Mountainview International Church

A Book Recommendation

A Book Recommendation

By Kelly Crull

At the end of December, when April and I were back in Sioux Center for Christmas, we stuck around after Covenant's morning service to get our hands on what claims to be the best church coffee in town. Almost everyone had left the building, and Dave Schelhaas was still looking for his wife. He found me instead. We talked a bit about Spain, and Dave asked if I recommended any books on apologetics.

I don't know if I answered Dave's question. I may have recommended A Case for Christ (which I've never even read!) because what I do remember is connecting the word "apologetics" in my head with the task of convincing someone, like a lawyer convinces a jury, that God makes sense--He's water-tight.

I had no recommendations on apologetics because I realized that I haven't done much court room work for God since I've been in Spain.

In fact, let me share with you one of the rare times that I did try to do some lawyer talk. I was in a Polynesian bar with some friends and this girl named Eileen from Germany who's a friend of a friend asked me if I believed in God. I told her I did. So, she told me what she thought about God. Her thesis for the next hour or so was one I've heard a hundred times. Either there is no God or He's doing a horrible job because my life and this world are hopeless, both full of painful experiences and selfish people. She asked me what I thought about September 11th, but didn't wait for me to answer before she said, "What has God ever done for me?" "Where is this God of love?"

I was stunned into silence, and at the same time afraid I had no answer for her, until I remembered an analogy--the most biblical of all, the parent and the child. I began telling Eileen that Christians call God their Father because He's a lot like a parent. A parent teaching a child to walk will allow the child to fall at times with the hope that eventually the child will learn to stand on her own. In the same way, God allows bad things to happen with the hope that we will learn to love Him and each other. I told Eileen that sometimes we decide to go against our parents' wishes, and in the same way God's wishes, and we end up with disasters like September 11th. I told her God grieved alongside us on September 11th.

The analogy seemed water-tight to me. It was simple and to-the-point. I waited for Eileen to respond, she was eating a potato chip out of the bowl in the middle of the table. She started in again, telling me the story of how she had spent two years of her life caring for her 78 year-old grandmother with Alzheimer's. She thought God would see her caring for her grandmother and spare her grandmother's life. But she died in the end.

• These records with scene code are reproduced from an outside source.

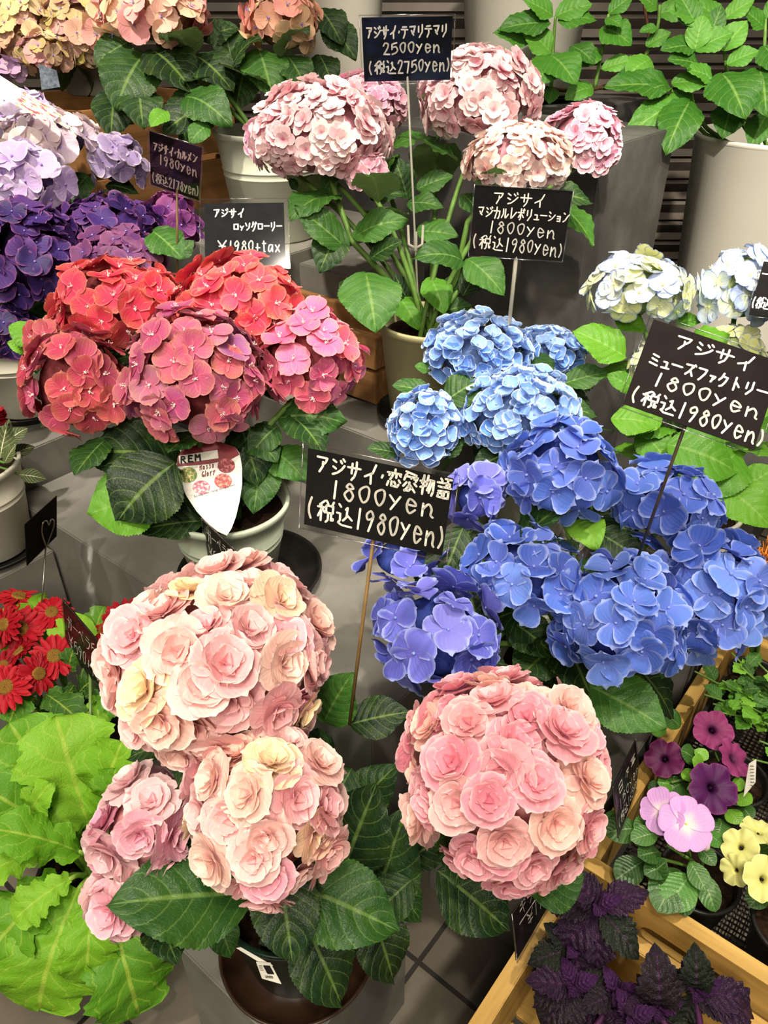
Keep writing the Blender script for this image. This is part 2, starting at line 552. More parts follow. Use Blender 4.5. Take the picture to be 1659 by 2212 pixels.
G_DK = [S('#16301a'), S('#1b3a1c'), S('#23451f'), S('#122818')]
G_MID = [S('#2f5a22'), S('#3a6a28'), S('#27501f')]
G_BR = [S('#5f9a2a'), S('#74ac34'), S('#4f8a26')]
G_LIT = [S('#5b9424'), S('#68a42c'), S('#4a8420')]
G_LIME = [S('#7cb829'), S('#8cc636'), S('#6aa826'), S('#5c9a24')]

def leaf(parent, B, T, up=None, kind='hyd', col=G_DK, wf=1., var=None, label=None):
    B, T = Vector(B), Vector(T)
    X = T - B; L = X.length; X.normalize()
    if up is None: up = Vector((0, -.35, 1))
    Z = Vector(up) - X * X.dot(Vector(up))
    if Z.length < 1e-4: Z = X.orthogonal()
    Z.normalize(); Y = Z.cross(X)
    ms = leaves(kind)
    me = ms[R.randrange(len(ms)) if var is None else var % len(ms)]
    m = Matrix((X, Y, Z)).transposed().to_4x4()
    m = Matrix.Translation(B) @ m @ Matrix.Diagonal((L, L * wf, L, 1))
    o = put('leaf', me, parent, m, R.choice(col))
    if label: o['label'] = label
    return o

def pleaf(parent, bx, by, bd, tx, ty, td, **k):
    """leaf between two points of the place; up leans towards the light and the walkway unless given"""
    B, T = W(bx, by, bd), W(tx, ty, td)
    if 'up' not in k:
        k['up'] = Vector((0, 0, 1)) * .55 + (EYE - (B + T) / 2).normalized() * .6
    return leaf(parent, B, T, **k)

def stem(parent, pts, r0, r1=None, mat=None, name='stem'):
    mb = MB(); mb.tube(pts, r0, r1, 7)
    return put(name, mb.mesh(name, mat or M_STEM), parent)

# ------------------------------------------------------------------ flower heads
M_EYE_W = plain('cream_stamen', S('#f1e6dc'), .6, .2, .05, 60.)
M_EYE_B = plain('blue_eye', S('#7f93d6'), .5, .3, .1, 60.)
M_EYE_P = plain('violet_eye', S('#9a86c6'), .5, .3, .1, 60.)
M_EYE_Y = plain('pale_green_eye', S('#e0e8a8'), .5, .3, .1, 60.)
def _core(name, col): return plain('flower_stalks_' + name, col, .8, .1, .35, 90.)

PK = petal_mat('double_pink_petal', S('#ea9fb6'), S('#fdeee4'), .50, .40, vein=.05, trans=.25)
RD = petal_mat('red_mophead_petal', S('#d8406c'), S('#eeaa94'), .30, .35, patch=S('#b8b830'), pa=.95, vein=.30)
BL = petal_mat('deep_blue_petal', S('#7f74cf'), S('#b9c8f2'), .22, .55, vein=.16)
LB = petal_mat('light_blue_petal', S('#a9c4ee'), S('#f2f7fb'), .35, .75, vein=.08)
TM = petal_mat('rosette_petal', S('#dc7894'), S('#fff5f0'), .80, .7, vein=.08, trans=.25)
YB = petal_mat('cream_blue_petal', S('#eef0c0'), S('#7f95dc'), .75, .75, vein=.08)
LV = petal_mat('lavender_petal', S('#b99ad8'), S('#f7e8ea'), .30, .55, vein=.10)
PU = petal_mat('dark_purple_petal', S('#3c2a78'), S('#a05a90'), .45, .45, vein=.12)
CR = petal_mat('peach_petal', S('#f3d3a2'), S('#f2b7ad'), .35, .25, vein=.10)
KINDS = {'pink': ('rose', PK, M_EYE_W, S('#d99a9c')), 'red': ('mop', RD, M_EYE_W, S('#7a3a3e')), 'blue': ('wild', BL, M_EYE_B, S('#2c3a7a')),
         'lblue': ('cup', LB, M_EYE_B, S('#5f78a8')), 'temari': ('temari', TM, M_EYE_W, S('#b8808c')), 'yblue': ('mop', YB, M_EYE_Y, S('#7c8a5a')),
         'lav': ('ruff', LV, M_EYE_P, S('#6f6088')), 'purp': ('ruff', PU, M_EYE_P, S('#1d1030')), 'peach': ('mop', CR, M_EYE_P, S('#8a6a50'))}

_at = {}
def _attr(kind, *a, **k):
    def f():
        if kind not in _at: _at[kind] = petal_mat(*a, attr=True, **k)
        return _at[kind]
    return f
ATTR = {'lblue': _attr('lblue', 'light_blue_petal_far', S('#a9c4ee'), S('#f2f7fb'), .35, .75, vein=.08),
        'temari': _attr('temari', 'rosette_petal_far', S('#dc7894'), S('#fff5f0'), .80, .7, vein=.08, trans=.25),
        'purp': _attr('purp', 'dark_purple_petal_far', S('#3c2a78'), S('#a05a90'), .45, .45, vein=.12),
        'peach': _attr('peach', 'peach_petal_far', S('#f3d3a2'), S('#f2b7ad'), .35, .25, vein=.10)}

def head(parent, cx, cy, rw, rh, d, kind, fpx, colf, low=-.5, cov=1., lean=None, jit=.40, label=None, nmax=96, size_in=.30):
    """a mophead: an inner ball of flower stalks carrying separate florets"""
    shape, mat, eye, corec = KINDS[kind]
    c = W(cx, cy, d)
    F = fpx * d / FPX
    e = math.atan2(c.z - EYE.z, (c - EYE).to_2d().length)
    a = rw * d / FPX
    bb = (rh * d / FPX) ** 2 - (a * math.sin(e)) ** 2
    b = math.sqrt(max(bb, (.62 * a) ** 2)) / max(.3, math.cos(e)) if bb > 0 else .62 * a
    b = max(.6 * a, min(b, 1.12 * a))
    a = max(a - size_in * F, .4 * a); b = max(b - size_in * F, .4 * b)
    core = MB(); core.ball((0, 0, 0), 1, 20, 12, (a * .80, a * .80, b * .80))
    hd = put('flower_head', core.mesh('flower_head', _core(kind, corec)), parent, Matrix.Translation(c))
    if label: hd['label'] = label
    SA = 4 * PI * (((a * a) ** 1.6 + 2 * (a * b) ** 1.6) / 3) ** (1 / 1.6) * (1 - low) / 2
    n = int(cov * SA / (F * F * .46))
    n = max(8, min(n, nmax))
    fl = floret_set(shape, mat, eye)
    todo = []
    rng = random.Random(int(cx * 7 + cy))
    tocam = (EYE - c).normalized()
    for i in range(n):
        z = 1 - (1 - low) * (i + .5) / n
        ph = i * 2.399963 + rng.uniform(-.25, .25)
        q = math.sqrt(max(0, 1 - z * z))
        u = Vector((q * math.cos(ph), q * math.sin(ph), z))
        p = Vector((u.x * a, u.y * a, u.z * b))
        nrm = Vector((u.x / a, u.y / a, u.z / b)).normalized()
        if nrm.dot(tocam) < -.62: continue
        nj = (nrm + Vector((rng.uniform(-1, 1), rng.uniform(-1, 1), rng.uniform(-.6, 1.2))) * jit).normalized()
        X = nj.orthogonal().normalized(); Y = nj.cross(X)
        m3 = Matrix((X, Y, nj)).transposed()
        sc = F * (.56 if kind == 'temari' else .5) * rng.uniform(.88, 1.14)
        p = p * (rng.uniform(.93, 1.07) + .13 * noise.noise(u * 1.7 + Vector((cx, cy, 0)) * .37))
        m = Matrix.Translation(c + p) @ (m3 @ Matrix.Rotation(rng.random() * 6.28, 3, 'Z')).to_4x4() @ Matrix.Scale(sc, 4)
        todo.append((nrm.dot(tocam), m, rng.randrange(len(fl)), colf(u, rng)))
    todo.sort(key=lambda q: -q[0])
    for _d, m, k, colr in todo[:96]:
        put('floret', fl[k][1], hd, m, colr)
    if len(todo) > 96:      # those that show least
        mb = MB(); mb.usetint = True
        for _d, m, k, colr in todo[96:]:
            mb.add(fl[k][0], Matrix.Translation(-c) @ m, colr)
        put('floret_mass', mb.mesh('floret_mass', [ATTR[kind](), eye]), hd, Matrix.Translation(c))['kind'] = 'stuff'
    return hd, c, a, b

def pal(*cols, up=None):
    """random mix between neighbouring colours of a list"""
    def f(u, r):
        x, y = r.choice(cols), r.choice(cols)
        k = mixc(x, y, r.random() * .6)
        if up is not None:
            k = mixc(k, up, max(0., u.z) * .6 * r.random())
        j = r.uniform(.93, 1.07)
        return (k[0] * j, k[1] * j, k[2] * j, 1)
    return f

# ------------------------------------------------------------------ pots
def pot(parent, c, rtop, rbot, h, mat, name='pot', lip=.007, bands=True, soil=True):
    """c: centre of the base"""
    mb = MB(); t = .0035
    rr = lambda z: rbot + (rtop - rbot) * z / h
    prof = [(.002, 0), (rbot - .004, 0), (rbot, .004)]
    if bands:
        for z in (h * .60, h * .66):
            prof += [(rr(z), z), (rr(z) + .0012, z + .001), (rr(z) + .0012, z + .0025), (rr(z), z + .0035)]
    prof += [(rr(h - lip * 1.6), h - lip * 1.6), (rr(h) + lip * .25, h - lip * 1.4), (rr(h) + lip * .45, h - .0022), (rr(h) + lip * .3, h), (rr(h) - t * .6, h), (rr(h) - t, h - .003)]
    prof += [(rr(h * .25) - t, h * .25), (.002, h * .25)]
    mb.lathe(prof, (0, 0, 0), 56)
    o = put(name, mb.mesh(name, mat), parent, Matrix.Translation(c))
    if soil:
        sb = MB(); zs = h * .86; rs = rr(zs) - t - .0006
        P = []
        for i in range(9):
            q = rs * i / 8
            P.append([(q * math.cos(2 * PI * j / 36), q * math.sin(2 * PI * j / 36), zs + (.004 * noise.noise(Vector((q * 90 * math.cos(2 * PI * j / 36), q * 90 * math.sin(2 * PI * j / 36), c[0] * 9))) if 0 < i < 8 else 0)) for j in range(36)])
        sb.grid(P, close=True)
        put('soil', sb.mesh('soil', M_SOIL), parent, Matrix.Translation(c))
    return o

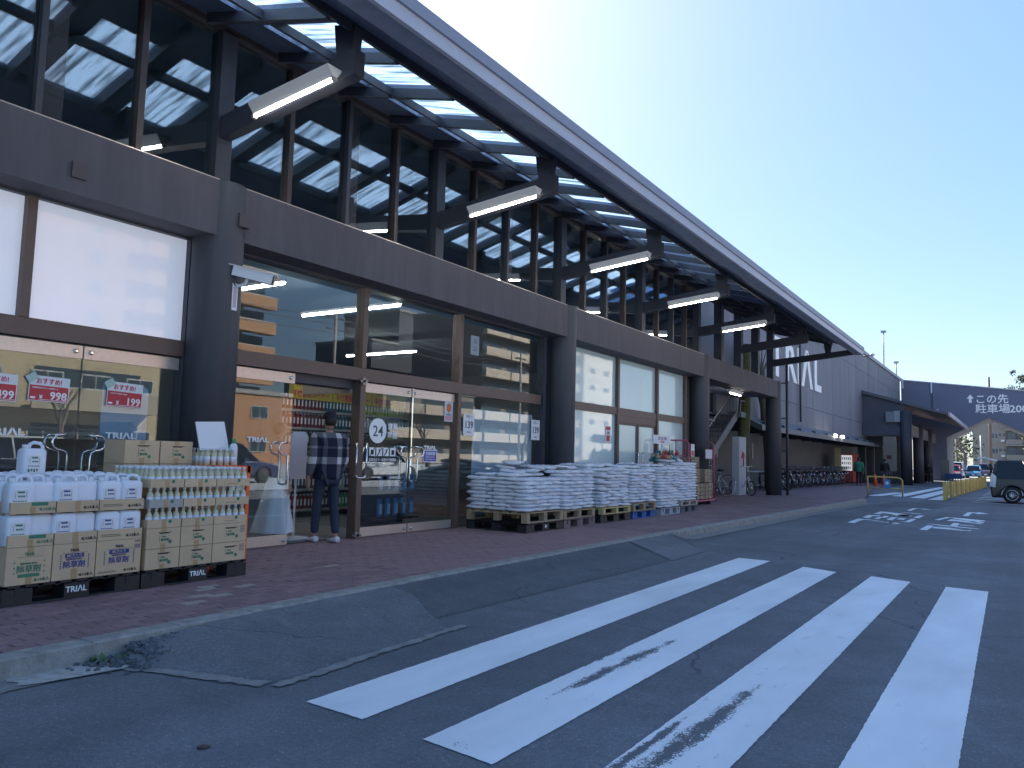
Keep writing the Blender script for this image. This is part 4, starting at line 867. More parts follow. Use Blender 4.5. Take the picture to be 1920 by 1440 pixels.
def sheet139(y, z, h, lb, x=-7.885):
    t = thing('price_sheet', lb, 'price sheet', (x, y, z), 0, 'tall white price sheets on the windows behind the sacks'); MB().box((0, 0, 0), (.002, .31, h)).build('sheet', M_paper, t)
    text('139', .17, M_ink_k, t, (.003, .155, h * .34), FACE_X, .012, 'CENTER', sx=.95); text('培養土', .06, mat('sheet_grey', (.3, .3, .36), .6), t, (.003, .155, h * .82), FACE_X, 0, 'CENTER'); text('円(税込)', .035, mat('sheet_grey', (.3, .3, .36), .6), t, (.003, .155, h * .12), FACE_X, 0, 'CENTER')
sheet139(10.62, 1.63, .36, 'white price sheet 139 beside the right edge of the entrance doors'); sheet139(12.82, 1.62, .38, 'white price sheet 139 on the pane left of the second column'); sheet139(14.3, 1.64, .36, 'white price sheet 139 just right of the second column')
t = thing('red_notice', 'narrow red and white notice on the teal window above the sacks', 'notice', (-7.885, 16.05, 1.66)); MB().box((0, 0, 0), (.002, .27, .37)).build('sheet', M_paper, t); MB().box((.002, .02, .28), (.003, .25, .35)).build('band', M_cardred, t); MB().box((.002, .05, .03), (.003, .22, .16)).build('symbol', M_cardred, t); text('注意', .07, M_ink_k, t, (.003, .135, .19), FACE_X, .01, 'CENTER')
t = thing('hanging_sign', 'narrow white sign hanging high inside the pane above the right door', 'sign', (-7.93, 10.83, 3.04)); MB().box((0, 0, 0), (.004, .24, .33)).build('sheet', M_paper, t); text('入', .1, M_ink_b, t, (.005, .12, .2), FACE_X, 0, 'CENTER'); text('口', .1, M_ink_b, t, (.005, .12, .07), FACE_X, 0, 'CENTER')

for o in [q for q in bpy.data.objects if q.parent is None and q.type == 'EMPTY' and -7.96 < q.location.x < -7.87]: o.location = (o.location.x + .18, o.location.y * .9775, o.location.z - (o.location.z - 1.32) * .0225)
# ================================================================ INSIDE: SHELVES SEEN THROUGH THE DOOR
M_shelf = mat('shelf_steel', (.16, .16, .17), .5); M_sh_b = mat('shelf_edge', (.4, .38, .36), .5)
CANC = [mat('can_' + n, c, .35) for n, c in (('maroon', (.2, .03, .04)), ('teal', (.04, .12, .16)), ('black', (.04, .05, .06)), ('lime', (.3, .42, .05)), ('white', (.5, .5, .5)), ('green', (.05, .25, .08)), ('amber', (.4, .24, .04)))]
_t = ['', 'first', 'second', 'third', 'fourth', 'fifth', 'sixth', 'seventh', 'eighth', 'ninth', 'tenth', 'eleventh', 'twelfth', 'thirteenth', 'fourteenth', 'fifteenth', 'sixteenth', 'seventeenth', 'eighteenth', 'nineteenth']
ORDN = _t[1:] + ['twentieth'] + ['twenty-' + q for q in _t[1:10]] + ['thirtieth'] + ['thirty-' + q for q in _t[1:10]]
can_me = []
for m in CANC: can_me.append(MB().lathe([(.034, 0), (.036, .006), (.036, .21), (.026, .235)], n=8, mi=0).lathe([(.022, .235), (.022, .262)], n=8, mi=1).box((.0355, -.018, .06), (.0372, .018, .17), 1).mesh('spray_can', [m, M_wtxt]))
def shelf_unit(label, loc, L, levels, cans, x_dir=1):
    t = thing('shelf_unit', label, 'shelf', loc); MB().box((-.5, 0, 0), (-.46, L, 2.15)).build('back_panel', M_shelf, t)
    for y in (0, L): MB().box((-.46, y - .02, 0), (0, y + .02, 2.15)).build('side_frame', M_shelf, t)
    for i, z in enumerate(levels):
        MB().box((-.46, .02, z - .03), (-.01, L - .02, z)).build('shelf_board', M_shelf, t); MB().box((-.01, .02, z - .045), (.0, L - .02, z)).build('price_rail', M_sh_b, t)
    return t
LV = [.12, .52, .98, 1.32, 1.66, 2.0]
LV = [.14, .50, .92, 1.27, 1.60, 1.92]
su = shelf_unit('grey steel shelf unit full of sprays inside the entrance', (-10.8, 9.2, SW), 3.4, LV, 0)
PAT = {5: [0, 0, 0, 1, 1, 1, 3, 3, 3, 3], 4: [0, 0, 0, 1, 1, 2, 4, 4, 1, 1], 3: [2, 2, 2, 4, 4, 1, 1, 3, 3, 5], 2: [0, 0, 4, 4, 2, 2, 6, 6, 1, 1], 1: [0, 2, 0, 4, 4, 1, 1, 5, 5, 5], 0: [0, 0, 0, 2, 5, 5, 5, 3, 1, 1]}
for i, z in enumerate(LV):
    for k in range(38):
        if i == 5 and k > 37: continue
        ci = PAT[i][min(9, k * 10 // 38)]
        one(link('spray_can', can_me[ci], None, (-10.86, 9.28 + k * .086, SW + z)), f"spray can, {['lowest', 'second', 'third', 'fourth', 'fifth', 'top'][i]} shelf, {ORDN[k]} from the left end", 'can', 'spray cans on the shelf inside the entrance')
t = thing('shelf_banner', 'long yellow banner with crimson characters above the sprays inside', 'banner', (-10.78, 9.35, 2.22)); 
for k in range(3):
    y = k * 1.05; MB().box((-.01, y, 0), (0, y + 1.04, .32)).build('banner_panel', mat('banner_yellow', (.52, .38, .07), .6), t); text('不快害虫コーナー', .13, M_magenta, t, (.002, y + .52, .05), FACE_X, .02, 'CENTER', sx=.85); text('ナイス!暮らしの応援フェア', .06, mat('banner_dark', (.1, .1, .1), .6), t, (.002, y + .52, .22), FACE_X, .0, 'CENTER')
t = thing('shelf_unit', 'dark display rack with blue blister packs behind the right glass doors', 'shelf', (-8.6, 9.3, SW)); MB().box((-.4, 0, 0), (-.36, 1.1, 1.4)).build('back_panel', M_black, t)
for z in (.1, .5, .95): MB().box((-.36, 0, z), (0, 1.1, z + .02)).build('shelf_board', M_black, t)
for z in (.16, .56):
    for k in range(5):
        one(MB().box((0, 0, 0), (.02, .1, .28), 0).box((.02, .03, .04), (.04, .09, .2), 1).build('blister_pack', [mat('blister_blue', (.05, .14, .3), .4), mat('blister_pale', (.3, .45, .6), .3)], None, (-8.63, 9.38 + k * .19, SW + z)), f"blue blister pack, {'lower' if z < .3 else 'upper'} rack shelf, {['first', 'second', 'third', 'fourth', 'fifth'][k]} from left", 'packet', 'blister packs behind the right doors')
t = thing('shelf_unit', 'low dark shelf with mixed goods behind the leftmost glass doors', 'shelf', (-9.6, 2.6, SW)); MB().box((-.5, 0, 0), (-.46, 3, 1.6)).build('back_panel', M_shelf, t)
for z in (.1, .5, .9, 1.3): MB().box((-.46, 0, z), (0, 3, z + .03)).build('shelf_board', M_shelf, t)
# white sign stand beside the man
t = thing('sign_stand', 'white blank sign board on a thin floor stand inside the doorway', 'sign stand', (-8.25, 7.35, SW)); MB().box((-.15, -.22, 0), (.15, .22, .012)).build('base', M_white, t); MB().tube([(0, 0, .01), (0, 0, 1.0)], .014, 8).build('pole', M_white, t)
MB().prism([(-.14, .8), (.14, .8), (.14, 1.4), (.1, 1.44), (-.1, 1.44), (-.14, 1.4)], lambda y, z: (.02, y, z), lambda y, z: (.035, y, z)).build('board', M_white, t)

# ================================================================ GOODS, ROLL CAGE
M_pink = mat('cage_pink_steel', (.50, .09, .17), .45)
zc = ztop6
t = thing('sign_card', 'white hand lettered sign card standing on the sacks by the double door', 'sign', (-6.95, 16.6, zc + .42)); MB().box((0, 0, 0), (.006, 1.06, .2)).build('card', M_paper, t); text('園芸用品 特価', .08, mat('sheet_grey', (.3, .3, .36), .6), t, (.008, .53, .1), FACE_X, 0, 'CENTER'); text('お買い得', .06, M_cardred, t, (.008, .53, .03), FACE_X, 0, 'CENTER'); MB().tube([(0, .5, -.4), (0, .5, 0)], .01, 6).build('stand_rod', M_chrome, t)
PCOL = [mat('pack_' + n, c, .4) for n, c in (('brown', (.22, .1, .05)), ('white', (.6, .6, .6)), ('red', (.45, .05, .04)), ('teal', (.05, .2, .22)), ('tan', (.45, .33, .2)), ('dark', (.06, .05, .05)))]
pk = MB(); 
for i in range(5):
    for j in range(5):
        pass
def packm(m):
    b = MB(); vs = []; 
    b.lathe([(.02, 0), (.075, .02), (.085, .05), (.07, .09), (.03, .12), (.045, .145)], n=8, sx=1, sy=.8); return b.mesh('packet', m)
PKM = [packm(m) for m in PCOL]
n_ = 0
_seen = {}
for k in range(84):
    yq = rnd.uniform(16.95, 18.9); lev = 0 if k < 50 else (1 if k < 74 else 2)
    if lev: yq = rnd.uniform(16.9, 17.7)
    if yq > 17.95: xq = -6.95 + rnd.uniform(-.2, .1)
    else: xq = -6.95 + rnd.uniform(-.25, .2)
    if yq > 18.0: yq = 17.2 + (yq - 18) * .7
    c_ = rnd.randrange(6) if yq < 17.5 else rnd.choice([1, 2, 1, 4])
    o = link('packet', PKM[c_], None, (xq, yq, zc + .0 + lev * .085)); o.rotation_euler = (rnd.uniform(-.5, .5), rnd.uniform(-.5, .5), rnd.uniform(0, 6)); o.scale = (.85, .7, .8)
    one(o, f"small {['brown', 'white', 'red', 'teal', 'tan', 'dark'][c_]} packet, {['lower', 'middle', 'upper'][lev]} heap on rightmost sacks, {'left end' if yq < 17.2 else ('middle' if yq < 17.6 else 'right end')}, {'road' if xq > -6.97 else 'window'} side", 'packet', 'mixed packets heaped on the rightmost sacks: ' + ['brown', 'white', 'red', 'teal', 'tan', 'dark'][c_] + ' ones')
t = thing('roll_cage', 'pink steel roll cage with white notice standing right of the sacks', 'roll cage', (-7.35, 19.3, SW))
def cage(t):
    for y0 in (0, 1.95):
        MB().tube([(-.45, y0, .12), (-.45, y0, 1.6), (-.40, y0, 1.69), (.20, y0, 1.69), (.25, y0, 1.6), (.25, y0, .12)], .02, 8).build('end_frame', M_pink, t)
        for z in (.5, .9, 1.3): MB().tube([(-.45, y0, z), (.25, y0, z)], .012, 6).build('cross_bar', M_pink, t)
        for x in (-.27, -.1, .08): MB().tube([(x, y0, .12), (x, y0, 1.69)], .01, 6).build('upright_bar', M_pink, t)
    MB().tube([(-.45, 0, .12), (-.45, .02, 1.64), (-.45, .1, 1.7), (-.45, 1.85, 1.7), (-.45, 1.95, 1.62)], .02, 8).build('back_frame', M_pink, t)
    for z in (.45, .85, 1.25): MB().tube([(-.45, 0, z), (-.45, 1.95, z)], .012, 6).build('cross_bar', M_pink, t)
    for k in range(1, 9): MB().tube([(-.45, k * .217, .12), (-.45, k * .217, 1.7)], .01, 6).build('upright_bar', M_pink, t)
    MB().box((-.48, -.03, .1), (.28, 1.98, .14)).build('base', M_pink, t)
    for x in (-.35, .15):
        for y in (.12, 1.83):
            MB().lathe([(.05, -.018), (.055, 0), (.05, .018)], n=14).build('caster', M_rubber, t, (x, y, .055), (R(90), 0, 0)); MB().box((x - .02, y - .03, .05), (x + .02, y + .03, .1)).build('caster_fork', M_chrome, t)
cage(t)
t = thing('cage_notice', 'white framed notice hung on the pink roll cage', 'notice', (-7.07, 20.45, 1.35)); MB().box((0, 0, 0), (.01, .55, .26)).build('frame', mat('pink_frame', (.4, .2, .25), .5), t); MB().box((.01, .02, .02), (.012, .53, .24)).build('sheet', mat('notice_grey', (.5, .54, .6), .5), t)
t = thing('cage_notice', 'small white and red notice at the left of the pink cage', 'notice', (-7.07, 19.36, 1.40)); MB().box((0, 0, 0), (.006, .25, .32)).build('sheet', M_paper, t); MB().box((.006, .03, .02), (.008, .22, .15)).build('symbol', M_cardred, t)
M_crate = mat('weathered_crate', (.33, .26, .18), .8, var=.3, vscale=14)
for i, (x, y, z, a_, lb) in enumerate(((-7.1, 20.55, .16, .42, 'weathered wooden crate at the bottom right of the pink cage'), (-7.1, 19.9, .16, .42, 'weathered wooden crate at the bottom left of the pink cage'), (-7.1, 20.5, .60, .36, 'weathered wooden crate in the second layer at the right of the cage'), (-7.12, 19.6, .60, .38, 'weathered wooden crate in the upper layer at the left of the cage'), (-7.15, 19.6, 1.0, .28, 'small wooden crate on top inside the pink cage'))):
    t = thing('wooden_crate', lb, 'crate', (x, y, z + SW)); 
    for k in range(4): zz_ = k * a_ / 4; MB().box((-.42, 0, zz_), (0, .58, zz_ + a_ / 4 - .012)).build('slat', M_crate, t)
    for yq in (0, .26, .54): MB().box((0, yq, 0), (.014, yq + .04, a_)).build('batten', M_crate, t)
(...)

Eileen never brought up the analogy of the parent, of God the Father. It was like I hadn't even said anything. She just kept telling me more stories, once again about her grandmother, and about her car accident, which (I had noticed earlier on the street) left her limping. All I could do was listen.

I realized then that Jesus may have just listened to Eileen too if he had been there in the Polynesian bar. Eileen didn't want answers, she just wanted someone to listen to her, and to love her.

Not answers, just love.

Or at least maybe the answers, the lawyer talk, comes later. I attend a writing group just up the street from my apartment. I go to the writing group because I like to write. In fact, I was hoping the group would be a break from all the church stuff I do. Of course, everyone in the group knew right away that I was a Christian. All they had to do was ask why I was in Madrid or what I did for a living, and I'd tell them I work for the church.

For the most part the writing group left me alone for the first three months, at least in terms of my faith. I made some great friends in those three months, and once that happened, it was like I passed some hidden love test. The questions started coming. Not court room questions--"Where was God on the night of March 2nd?" But questions about normal life stuff--what it means to live with God in the house.

I guess these people at my writing group are okay with the fact that I'm learning too--that I don't have God all figured out. They definitely don't want me to get a big head and act like I know more about faith than they do. Instead, they leave an empty chair for me at the table where they sit in the back of the cafe, and they give me space to love them. They list every Christian stereotype in the book, and they allow me to fix these for them. They tell me there's all this hype about Christianity and homosexuality in the papers, and they let me help them understand what it really means that God loves us all.

I wish I had time, over a café con leche of course, to tell you all the stories I have from my writing group. I could probably write a book (wouldn't my writing group love to edit that one!).

So maybe that's my recommendation, Dave. You told me at the end of our conversation at church that the final apologetic for you is the story of a changed life. And you know what, I may not do lawyer talk too well, but I have plenty of stories about how my life is changed because of God. I don't know. Maybe you should write the book. How has God changed your life?